His masterly policy was not often a very upright and honourable policy; so he commissioned the erection of a chapel, which would hold masses to be said for evermore for his soul, to give himself a tolerably fair reckoning in the great account book of his conscience.

He is not the only monarch who has endeavoured to keep an "even mind" by the adoption of a similar kind of offset. It appears that an indenture was executed between the king, the City of London, and the Abbots of Westminster and Bermondsey, sometime after the death of his queen, the daughter of Queen Elizabeth Woodville.

The indenture decreed that the Abbot and monks of Westminster were to pay £3 6s. 8d. annually to those of Bermondsey, to hold an anniversary in the church on the 6th of February in every year, to pray for the good and prosperous estate of the king during his life, the prosperity of his kingdom, for the souls of his late queen and their children, for his father the Earl of Richmond, for his progenitors, and for his mother the Countess of Richmond after her decease.

Full instructions on the nature of performing the ceremony are contained in the indenture.

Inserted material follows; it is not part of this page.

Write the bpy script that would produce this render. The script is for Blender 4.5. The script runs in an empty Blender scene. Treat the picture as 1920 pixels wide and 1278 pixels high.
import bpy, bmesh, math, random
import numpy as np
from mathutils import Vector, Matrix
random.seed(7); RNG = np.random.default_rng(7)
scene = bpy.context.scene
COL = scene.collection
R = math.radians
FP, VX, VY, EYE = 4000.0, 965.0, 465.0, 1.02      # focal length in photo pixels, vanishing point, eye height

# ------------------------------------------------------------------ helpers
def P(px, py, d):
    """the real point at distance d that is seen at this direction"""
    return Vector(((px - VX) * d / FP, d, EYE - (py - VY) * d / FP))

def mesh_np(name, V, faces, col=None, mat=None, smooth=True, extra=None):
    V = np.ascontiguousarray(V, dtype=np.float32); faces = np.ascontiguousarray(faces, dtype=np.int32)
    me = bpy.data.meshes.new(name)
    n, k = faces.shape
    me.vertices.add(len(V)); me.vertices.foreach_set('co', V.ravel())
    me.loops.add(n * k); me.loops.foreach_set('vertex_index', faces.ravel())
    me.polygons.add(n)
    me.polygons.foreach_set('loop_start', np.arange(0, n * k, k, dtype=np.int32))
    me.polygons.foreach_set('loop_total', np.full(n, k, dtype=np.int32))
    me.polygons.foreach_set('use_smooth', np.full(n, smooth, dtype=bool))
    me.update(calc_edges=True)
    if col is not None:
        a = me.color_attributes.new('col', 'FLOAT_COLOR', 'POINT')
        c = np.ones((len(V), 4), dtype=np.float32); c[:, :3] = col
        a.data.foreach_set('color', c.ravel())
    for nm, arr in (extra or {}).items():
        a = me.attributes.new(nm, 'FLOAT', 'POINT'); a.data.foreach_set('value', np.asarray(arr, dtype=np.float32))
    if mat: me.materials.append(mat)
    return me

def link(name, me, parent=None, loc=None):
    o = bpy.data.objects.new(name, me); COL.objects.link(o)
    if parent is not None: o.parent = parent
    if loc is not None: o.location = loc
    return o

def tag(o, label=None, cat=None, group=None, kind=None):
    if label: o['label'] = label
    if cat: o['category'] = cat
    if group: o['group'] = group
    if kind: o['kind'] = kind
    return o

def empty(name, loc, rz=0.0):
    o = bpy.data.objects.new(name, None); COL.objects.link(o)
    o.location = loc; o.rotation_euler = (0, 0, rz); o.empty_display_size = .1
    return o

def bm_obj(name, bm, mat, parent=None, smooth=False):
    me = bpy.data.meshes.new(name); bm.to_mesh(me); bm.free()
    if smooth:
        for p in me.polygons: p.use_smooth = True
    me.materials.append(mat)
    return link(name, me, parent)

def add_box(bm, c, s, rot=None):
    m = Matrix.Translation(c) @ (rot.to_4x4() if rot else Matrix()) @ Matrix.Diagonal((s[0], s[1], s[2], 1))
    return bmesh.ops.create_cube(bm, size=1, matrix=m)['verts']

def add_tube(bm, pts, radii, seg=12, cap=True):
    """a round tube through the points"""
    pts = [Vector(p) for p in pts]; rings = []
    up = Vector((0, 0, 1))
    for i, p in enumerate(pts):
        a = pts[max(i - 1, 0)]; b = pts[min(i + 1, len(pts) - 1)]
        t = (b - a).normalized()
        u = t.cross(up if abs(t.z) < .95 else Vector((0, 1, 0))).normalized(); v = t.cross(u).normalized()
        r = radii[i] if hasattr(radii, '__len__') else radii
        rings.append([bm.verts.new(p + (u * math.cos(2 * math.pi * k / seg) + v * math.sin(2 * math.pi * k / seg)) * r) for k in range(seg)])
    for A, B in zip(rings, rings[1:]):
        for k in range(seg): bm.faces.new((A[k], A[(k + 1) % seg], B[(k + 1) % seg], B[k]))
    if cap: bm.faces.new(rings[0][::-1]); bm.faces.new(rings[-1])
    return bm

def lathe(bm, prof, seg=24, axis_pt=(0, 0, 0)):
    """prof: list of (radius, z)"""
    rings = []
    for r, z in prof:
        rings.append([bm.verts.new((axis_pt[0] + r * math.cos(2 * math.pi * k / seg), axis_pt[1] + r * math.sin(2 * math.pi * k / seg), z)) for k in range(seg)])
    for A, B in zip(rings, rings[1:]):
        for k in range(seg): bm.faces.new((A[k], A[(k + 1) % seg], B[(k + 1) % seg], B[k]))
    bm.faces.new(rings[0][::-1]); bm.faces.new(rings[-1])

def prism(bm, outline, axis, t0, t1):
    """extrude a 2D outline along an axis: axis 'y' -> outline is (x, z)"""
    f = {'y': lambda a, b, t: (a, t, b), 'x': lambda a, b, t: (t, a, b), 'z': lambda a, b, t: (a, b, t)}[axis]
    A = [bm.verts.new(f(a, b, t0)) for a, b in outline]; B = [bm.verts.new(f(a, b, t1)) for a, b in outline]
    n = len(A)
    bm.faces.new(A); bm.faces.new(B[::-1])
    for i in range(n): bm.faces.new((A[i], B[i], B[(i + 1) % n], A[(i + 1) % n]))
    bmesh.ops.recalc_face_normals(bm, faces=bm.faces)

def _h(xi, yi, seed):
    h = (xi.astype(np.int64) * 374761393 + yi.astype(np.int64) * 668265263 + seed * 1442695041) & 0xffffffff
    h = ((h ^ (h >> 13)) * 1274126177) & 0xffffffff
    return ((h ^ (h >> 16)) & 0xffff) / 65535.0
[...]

The following extract gives a glimpse:

"The Abbot and Convent of St. Saviour of Bermondsey shall provide at every such anniversary a hearse, to be set in the midst of the high chancel of the said monastery, before the high altar, covered and apparelled with the best and most honourable stuff in the same monastery convenient for the same. And also four tapers of wax, each of them weighing eight pounds, to be set upon the same hearse, that is to say, on either side thereof one taper, and at either end of the same hearse another taper, and all the same four tapers to be lighted and burning continually during all the time of every such Placebo, Dirige, with nine lessons, lauds, and mass of Requiem, with the prayers and obeisances above rehearsed."

At the Dissolution, the Abbot of Bermondsey had no scruples about conscience or principle, like so many of his brethren, and instead arranged everything in the best possible manner for the King; and he had his reward.